Trick mixing and beat juggling are a bit more vague, since often times in beat juggles there's a lot of trick mixing as well. There are 2 main characteristics that separate them imo:

 

-beat juggling was invented by Steve Dee and came to the public in 1990, so if you take a look at the doubling techniques used by Aladdin, Cash Money, Joe Cooley, or even earlier DJs, that stuff is trick mixing, and things that Steve Dee and other X-ecutioners started doing is beat juggling. Looping isn't beat juggling, doubling while the records play isn't beat juggling, the stuff J. Rocc is doing isn't beat juggling; it all existed before Steve Dee came along.
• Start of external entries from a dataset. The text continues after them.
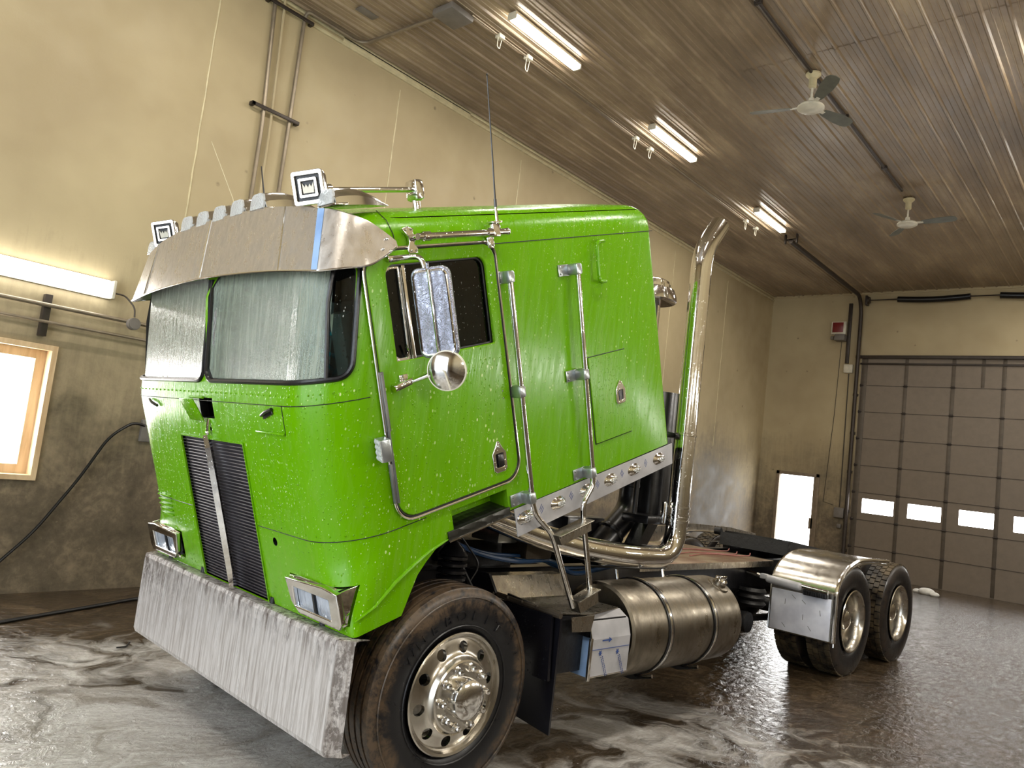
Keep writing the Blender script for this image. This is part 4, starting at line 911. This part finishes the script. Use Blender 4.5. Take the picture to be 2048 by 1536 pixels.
# ---------------- fuel tank
def tank(s,xa,xb,parent=TR):
    c=(0,s*.89,.645); b=BT(); r=.318
    b.lathe([(0,xa+.02),(r*.6,xa+.012),(r*.93,xa+.006),(r*.985,xa+.02),(r,xa+.035),(r,xb-.05),(r*.985,xb-.02),(r*.93,xb+.0),(r*.7,xb+.035),(r*.35,xb+.055),(0,xb+.06)],c,'x',64)
    tk=part('fuel_tank',b,'tank')
    for x in (4.66,5.26):
        b=BT(); b.lathe([(r+.003,x-.028),(r+.009,x-.028),(r+.009,x+.028),(r+.003,x+.028),(r+.003,x-.028)],c,'x',64); obj('tank_strap',b,'black',tk)
        b=BT(); b.lathe([(r+.010,x-.012),(r+.013,x-.01),(r+.013,x+.01),(r+.010,x+.012)],c,'x',64); b.cyl((x,s*1.02,.325),(x,s*1.09,.345),.012,n=8); b.cyl((x,s*.72,.93),(x,s*.70,1.0),.012,n=8); obj('strap_bolt',b,'chrome_dry',tk)
        b=BT(); b.prism([(s*.40,.62),(s*.40,.30),(s*.95,.29),(s*1.10,.335),(s*.98,.318),(s*.6,.50)],lambda p,h:Vector((h,p[0],p[1])),x-.04,x+.04); obj('tank_bracket',b,'black',tk)
    d=Vector((0,s*math.sin(math.radians(28)),math.cos(math.radians(28)))); p=Vector((5.55,s*.89,.645))+d*(r-.005)
    b=BT(); b.lathe([(.085,-.002),(.08,.008),(.055,.012),(.05,.03),(.0,.03)],p,d,24); obj('filler_neck',b,'tank',tk)
    b=BT(); b.lathe([(.048,.025),(.05,.055),(.04,.065),(0,.068)],p,d,12); b.box(p+d*.075,(.1,.02,.02),None,.004); obj('fuel_cap',b,'chrome',tk)
    return tk
tank(-1,4.23,5.68); tank(1,4.23,5.68)
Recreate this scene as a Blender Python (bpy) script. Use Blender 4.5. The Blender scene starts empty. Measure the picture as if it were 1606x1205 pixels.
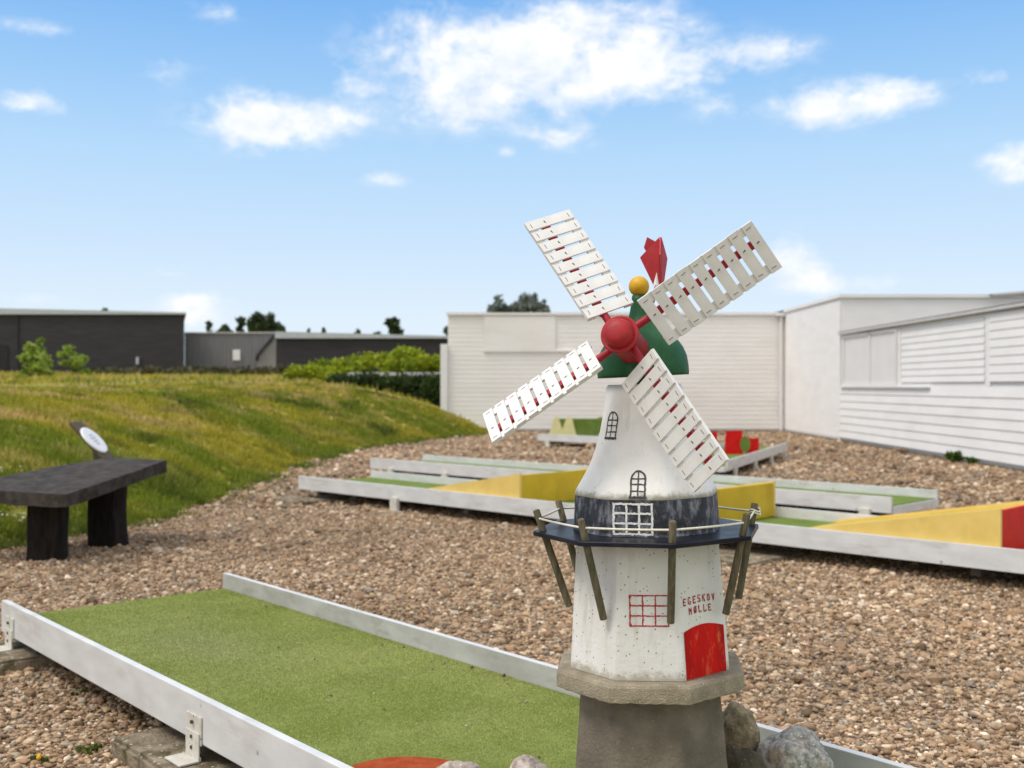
import bpy, math, random
import numpy as np
from mathutils import Matrix, Vector, noise as mnoise

random.seed(11)
rng = np.random.default_rng(11)
SC = bpy.context.scene
COL = SC.collection
R = math.radians

# ------------------------------------------------------------------ helpers
def prop(o, label=None, cat=None, group=None, kind=None):
    if label: o['label'] = label
    if cat: o['category'] = cat
    if group: o['group'] = group
    if kind: o['kind'] = kind
    return o

def empty(name, loc=(0, 0, 0), rz=0.0, parent=None):
    o = bpy.data.objects.new(name, None)
    o.empty_display_size = 0.1
    COL.objects.link(o)
    o.location = loc
    o.rotation_euler = (0, 0, rz)
    if parent: o.parent = parent
    return o

class MB:
    """collects polygons; build() links them as one mesh object"""
    def __init__(s):
        s.v = []; s.f = []; s.m = []; s.sm = []
    def add(s, vs, fs, mi=0, smooth=False):
        b = len(s.v)
        s.v.extend([tuple(p) for p in vs])
        for f in fs:
            s.f.append([b + i for i in f]); s.m.append(mi); s.sm.append(smooth)
        return s
    def box(s, x0, x1, y0, y1, z0, z1, M=None, mi=0, bev=0.0):
        if bev > 0:
            return s.bevbox(x0, x1, y0, y1, z0, z1, bev, M, mi)
        vs = [Vector((x, y, z)) for z in (z0, z1) for y in (y0, y1) for x in (x0, x1)]
        if M is not None: vs = [M @ p for p in vs]
        return s.add(vs, [(0, 2, 3, 1), (4, 5, 7, 6), (0, 1, 5, 4), (2, 6, 7, 3), (0, 4, 6, 2), (1, 3, 7, 5)], mi)
    def bevbox(s, x0, x1, y0, y1, z0, z1, b, M=None, mi=0):
        # box with all edges chamfered
        import bmesh
        bm = bmesh.new()
        bmesh.ops.create_cube(bm, size=1)
        for q in bm.verts:
            q.co = Vector(((x0 + x1) / 2 + q.co.x * (x1 - x0), (y0 + y1) / 2 + q.co.y * (y1 - y0), (z0 + z1) / 2 + q.co.z * (z1 - z0)))
        bmesh.ops.bevel(bm, geom=list(bm.edges), offset=b, segments=2, profile=0.6, affect='EDGES')
        vs = [q.co.copy() for q in bm.verts]
        bm.verts.index_update()
        fs = [[q.index for q in f.verts] for f in bm.faces]
        bm.free()
        if M is not None: vs = [M @ p for p in vs]
        return s.add(vs, fs, mi)
    def rings(s, rs, cap0=True, cap1=True, mi=0, smooth=False, closed=True):
        n = len(rs[0]); vs = [p for r in rs for p in r]; fs = []
        for k in range(len(rs) - 1):
            for i in range(n if closed else n - 1):
                j = (i + 1) % n
                fs.append((k * n + i, k * n + j, (k + 1) * n + j, (k + 1) * n + i))
        s.add(vs, fs, mi, smooth)
        if cap0: s.add(rs[0][::-1], [tuple(range(n))], mi)
        if cap1: s.add(rs[-1], [tuple(range(n))], mi)
        return s
    def tube(s, pts, rad, n=10, mi=0, caps=True, smooth=True):
        pts = [Vector(p) for p in pts]; rs = []
        prev = None
        for i, p in enumerate(pts):
            d = (pts[min(i + 1, len(pts) - 1)] - pts[max(i - 1, 0)]).normalized()
            if prev is None:
                a = d.orthogonal().normalized()
            else:
                a = (prev - d * prev.dot(d)).normalized()
            prev = a
            b = d.cross(a)
            r = rad[i] if isinstance(rad, (list, tuple)) else rad
            rs.append([p + (a * math.cos(t) + b * math.sin(t)) * r for t in [2 * math.pi * k / n for k in range(n)]])
        return s.rings(rs, caps, caps, mi, smooth)
    def lathe(s, prof, n=48, M=None, mi=0, smooth=True, cap0=True, cap1=True):
        rs = []
        for r, z in prof:
            ring = [Vector((r * math.cos(2 * math.pi * k / n), r * math.sin(2 * math.pi * k / n), z)) for k in range(n)]
            if M is not None: ring = [M @ p for p in ring]
            rs.append(ring)
        return s.rings(rs, cap0, cap1, mi, smooth)
    def prism(s, poly, d0, d1, M=None, mi=0):
        """poly of (x, z) extruded along y from d0 to d1"""
        n = len(poly)
        a = [Vector((x, d0, z)) for x, z in poly]; b = [Vector((x, d1, z)) for x, z in poly]
        vs = a + b
        if M is not None: vs = [M @ p for p in vs]
        fs = [tuple(range(n)), tuple(range(2 * n - 1, n - 1, -1))]
        for i in range(n):
            j = (i + 1) % n
            fs.append((i, i + n, j + n, j))
        return s.add(vs, fs, mi)
    def build(s, name, mats, parent=None, M=None):
        me = bpy.data.meshes.new(name)
        me.from_pydata(s.v, [], s.f)
        if not isinstance(mats, (list, tuple)): mats = [mats]
        for m in mats: me.materials.append(m)
        me.polygons.foreach_set('material_index', s.m)
        me.polygons.foreach_set('use_smooth', s.sm)
        me.update()
        o = bpy.data.objects.new(name, me)
        COL.objects.link(o)
        if parent: o.parent = parent
        if M is not None: o.matrix_local = M
        return o

def fix_normals(o):
    import bmesh
    bm = bmesh.new(); bm.from_mesh(o.data)
    bmesh.ops.recalc_face_normals(bm, faces=bm.faces)
    bm.to_mesh(o.data); bm.free()

def raw_mesh(name, V, F, mat, col=None, smooth=False, parent=None):
    """fast mesh from numpy arrays: V (n,3), F (m,k); col (n,3) per vertex colour"""
    me = bpy.data.meshes.new(name)
    n, k = F.shape
    me.vertices.add(len(V)); me.vertices.foreach_set('co', V.astype(np.float32).ravel())
    me.loops.add(n * k); me.loops.foreach_set('vertex_index', F.astype(np.int32).ravel())
    me.polygons.add(n)
    me.polygons.foreach_set('loop_start', np.arange(0, n * k, k, dtype=np.int32))
    me.polygons.foreach_set('use_smooth', np.full(n, smooth, dtype=bool))
    if col is not None:
        at = me.attributes.new('tint', 'FLOAT_COLOR', 'POINT')
        c4 = np.ones((len(V), 4), dtype=np.float32); c4[:, :3] = col
        at.data.foreach_set('color', c4.ravel())
    me.materials.append(mat)
    me.update(calc_edges=True)
    o = bpy.data.objects.new(name, me); COL.objects.link(o)
    if parent: o.parent = parent
    return o

def vnoise(x, y, seed=0):
    """2-D value noise, vectorised, 0..1"""
    xi = np.floor(x).astype(np.int64); yi = np.floor(y).astype(np.int64)
    fx = x - xi; fy = y - yi
    fx = fx * fx * (3 - 2 * fx); fy = fy * fy * (3 - 2 * fy)
    def h(a, b):
        q = (a * 374761393 + b * 668265263 + seed * 1442695041) & 0x7fffffff
        q = ((q ^ (q >> 13)) * 1274126177) & 0x7fffffff
        return ((q ^ (q >> 16)) & 0xffff) / 65535.0
    return (h(xi, yi) * (1 - fx) + h(xi + 1, yi) * fx) * (1 - fy) + (h(xi, yi + 1) * (1 - fx) + h(xi + 1, yi + 1) * fx) * fy
def fbm(x, y, seed=0, oct=3):
    t = 0; a = .5; s = 0
    for k in range(oct):
        t = t + a * vnoise(x * 2 ** k, y * 2 ** k, seed + k); s += a; a *= .5
    return t / s

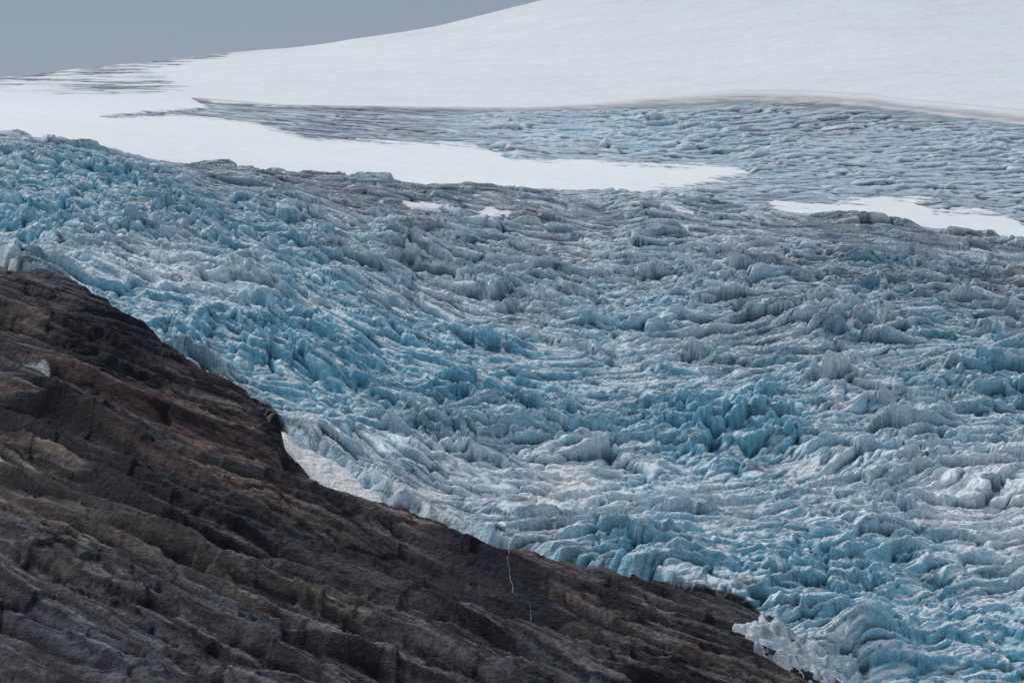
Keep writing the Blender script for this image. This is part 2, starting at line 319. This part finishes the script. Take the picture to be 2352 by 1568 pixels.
tan=np.clip(.9*BR(250,1180,330,110)+.8*BR(80,1040,150,50)+.5*BR(900,1290,250,60)+.5*BR(500,980,120,50)+.4*BR(1300,1430,250,40)+.5*BR(560,1330,250,50),0,1)
rust=np.clip(.9*BR(500,1040,300,60)+.7*BR(1000,1200,250,60)+.5*BR(150,880,250,50)+.6*BR(700,1450,400,60)+.4*BR(1500,1380,250,40),0,1)
blk_=np.clip(.9*BR(260,790,110,110)+.9*BR(60,960,110,30)+.8*BR(280,1110,80,60)+.9*BR(1150,1310,120,50)+.8*BR(1180,1400,140,35)+.6*BR(900,1280,200,30)+.9*BR(1400,1370,60,40)+.5*BR(480,1200,180,40)+.5*BR(640,1000,40,60),0,1)
grey=np.clip(BR(300,1480,600,150)+.6*BR(1100,1530,500,60)+.8*BR(150,650,250,35),0,1)
col=np.zeros(X.shape+(3,),np.float32)+np.array([.115,.103,.105],np.float32)
b1=fbm(q/15,X/400+Y/600,4,401);b2=fbm(q/6,X/190,4,411,.65);b3=fbm(q/2.2,X/60,3,421,.6);b4=fbm(q/8,X/300,4,431,.65)
col=mix(col,[.098,.106,.14],grey*.85)
col=mix(col,[.04,.046,.065],sst(-.05,.15,b1)*.8)
col=mix(col,[.19,.098,.082],sst(-.05,.1,b4)*(.28+.55*rust)*(1-.5*grey))
col=mix(col,[.42,.34,.23],np.clip(sst(-.05,.12,b2)*(.12+.85*tan)+.3*tan*b3,0,1)*.82*(1-steep*.4))
col=mix(col,[.33,.335,.37],sst(.02,.2,b3+.5*b2)*(.3+.35*grey)*(1-.5*steep))
col=col*(.65+.35*R4[idn]+.2*R1[idc])[...,None]
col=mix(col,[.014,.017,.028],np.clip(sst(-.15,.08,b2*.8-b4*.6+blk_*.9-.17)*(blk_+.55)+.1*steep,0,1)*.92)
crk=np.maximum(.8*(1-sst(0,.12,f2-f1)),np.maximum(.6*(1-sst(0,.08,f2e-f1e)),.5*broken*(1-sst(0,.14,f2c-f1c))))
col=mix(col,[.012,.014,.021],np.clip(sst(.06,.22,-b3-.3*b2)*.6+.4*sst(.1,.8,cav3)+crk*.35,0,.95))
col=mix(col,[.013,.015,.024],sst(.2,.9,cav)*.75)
ws=sst(.1,.3,fbm(X/3.5,Y/60,3,441))*np.clip(BR(1400,1370,110,50)+BR(1160,1340,110,70)+.5*BR(600,1110,120,30),0,1)
col=mix(col,[.012,.014,.02],ws*.85)
def patch(px,py,rx,ry):
    cx,cy=hit(tR,px,py,1660,2950)
    return np.exp(-((X-cx)/rx)**4-((Y-cy+.3*(X-cx))/ry)**2)
sn=np.maximum(patch(80,838,10.5,4),patch(8,1080,5,3))
sn=sst(.3,.45,sn+.6*w2);col=mix(col,[.70,.70,.73],sn)
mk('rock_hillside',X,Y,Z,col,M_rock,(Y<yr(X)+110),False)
# ice and snow rubble apron where the glacier sheds blocks onto the rock
pl=[(1690,1438),(1780,1428),(1815,1470),(1900,1505),(1985,1572),(1930,1572),(1850,1540),(1740,1492)]
sdp=sdpoly(HR(pl),X,Y,3.)
f1,f2,idn,dx,dy=worley(X/5+w2,Y/7+w2,61);fa,fb,idm,_,_=worley(X/2.4,Y/3.2,62)
m=sdp+5*fbm(X/10,Y/18,4,63)
Zd=Z+np.clip(m,-3,4)*.8-.5+(2.0*(R3[idn]+(R4[idn]-.5)*dx*2)-1.0*(f1>.5)+1.2*R3[idm])
cc_=np.zeros(X.shape+(3,))+np.array([.66,.71,.74]);cc_=mix(cc_,[.22,.45,.55],R4[idn]*.6);cc_=mix(cc_,[.15,.15,.16],sst(.0,.3,fbm(X/5,Y/7,3,65)+.25*(R4[idm]-.5))*.6)
mk('ice_rubble',X,Y-.5,soft(soft(Zd)),cc_,M_ice,(m>-2.5)&(Y<yr(X)+90),False)
# meltwater stream down the cliff
pp=HR([(1162,1268),(1168,1300),(1165,1325),(1180,1350),(1190,1362),(1212,1385),(1222,1405),(1218,1420),(1228,1438)])
t=np.linspace(0,len(pp)-1,260);cx=np.interp(t,range(len(pp)),[p[0] for p in pp]);cy=np.interp(t,range(len(pp)),[p[1] for p in pp])
r2=np.random.RandomState(3);vs=[];fs=[]
for k in range(260):
    wd=.04+.24*abs(math.sin(k*.7+r2.rand()))*(.4+.6*abs(math.sin(k*.05)));xx=cx[k]+.35*math.sin(k*.3)+.5*math.sin(k*.11)+.25*r2.rand()
    for sg in(-1,1):
        i=int(round((cy[k]-y[0])/(y[1]-y[0])));j=int(round((xx-x[0])/(x[1]-x[0])))
        vs.append((xx+sg*wd,cy[k]-.5,float(Z[i,j])+.25))
    if k:fs.append((2*k-2,2*k-1,2*k+1,2*k))
me=bpy.data.meshes.new('meltwater_stream');me.from_pydata(vs,[],fs)
mw=bpy.data.materials.new('white_water');mw.use_nodes=True;mw.node_tree.nodes['Principled BSDF'].inputs['Base Color'].default_value=(.2,.22,.26,1);me.materials.append(mw)
bpy.context.collection.objects.link(bpy.data.objects.new('meltwater_stream',me))
# ---------------- valley ground ----------------
xs=np.linspace(-9000,9000,60);ys=np.linspace(-6000,12000,60);X,Y=np.meshgrid(xs,ys)
Z=-60+8*fbm(X/900,Y/900,3,501);col=np.zeros(X.shape+(3,))+np.array([.09,.085,.08])
mk('valley_ground',X,Y,Z,col,M_rock)
# ---------------- world / light / camera ----------------
sc=bpy.context.scene
w=bpy.data.worlds.new('World');sc.world=w;w.use_nodes=True
n=w.node_tree.nodes;l=w.node_tree.links;bg=n['Background']
el=math.radians(45);az=math.radians(-55)
sky=n.new('ShaderNodeTexSky');sky.sky_type='NISHITA';sky.sun_disc=False;sky.sun_elevation=el;sky.sun_rotation=az
tc=n.new('ShaderNodeTexCoord');sx=n.new('ShaderNodeSeparateXYZ');l.new(tc.outputs['Generated'],sx.inputs[0])
rp=n.new('ShaderNodeValToRGB');l.new(sx.outputs['Z'],rp.inputs[0])
e=rp.color_ramp.elements;e[0].position=0.1;e[0].color=(.48,.56,.65,1);e[1].position=.75;e[1].color=(.80,.88,.98,1)
e2=rp.color_ramp.elements.new(.19);e2.color=(.39,.465,.57,1)
sc1=n.new('ShaderNodeVectorMath');sc1.operation='SCALE';sc1.inputs['Scale'].default_value=.008;l.new(sky.outputs[0],sc1.inputs[0])
ad=n.new('ShaderNodeVectorMath');ad.operation='ADD';l.new(rp.outputs[0],ad.inputs[0]);l.new(sc1.outputs[0],ad.inputs[1])
l.new(ad.outputs[0],bg.inputs['Color']);bg.inputs['Strength'].default_value=.68
sd_=bpy.data.lights.new('sun','SUN');sd_.energy=2.15;sd_.angle=math.radians(10);sd_.color=(1,.985,.955)
so=bpy.data.objects.new('sun',sd_);sc.collection.objects.link(so)
d=Vector((math.sin(az)*math.cos(el),math.cos(az)*math.cos(el),math.sin(el)))
so.rotation_euler=d.to_track_quat('Z','Y').to_euler()
cd=bpy.data.cameras.new('camera');co=bpy.data.objects.new('camera',cd);sc.collection.objects.link(co)
cd.sensor_width=36;cd.lens=18/HT;cd.clip_start=1;cd.clip_end=40000
co.rotation_euler=(math.pi/2+PITCH,0,0);sc.camera=co
sc.view_settings.view_transform='Standard';sc.view_settings.look='None';sc.view_settings.exposure=0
I don't think it's just arbitrarily "anything Steve Dee did is beat juggling", but going back and checking the progress in the order that it came out like in DMC and NMS battles it's pretty easy to see that Steve Dee was doing it much differently, and the techniques have a different purpose.

 

-secondly, in general I think the purpose of beat juggling is to make a new beat out of the beat you're juggling, like you're trying to re-program it or something like you're producing with doubles. Trick mixing mostly keeps the same sound and just spices it up a bit. I'd argue that 90% of patterns that keep the same tempo of the original beat are trick mixing, and 100% of patterns that slow the original beat down, speed it up, or add swing, are beat juggling. Patterns that keep the original tempo but really change how the beat is structured like some of Steve Dee's 1-2 patterns and Total Eclipse's tripling patterns I'd say are beat juggling.

 

Both techniques involve using doubles, but I think the difference can be found in "why" the technique is being used most of the time; whether it's being used to compose a new rhythm or is simply being used for variation in the existing rhythm.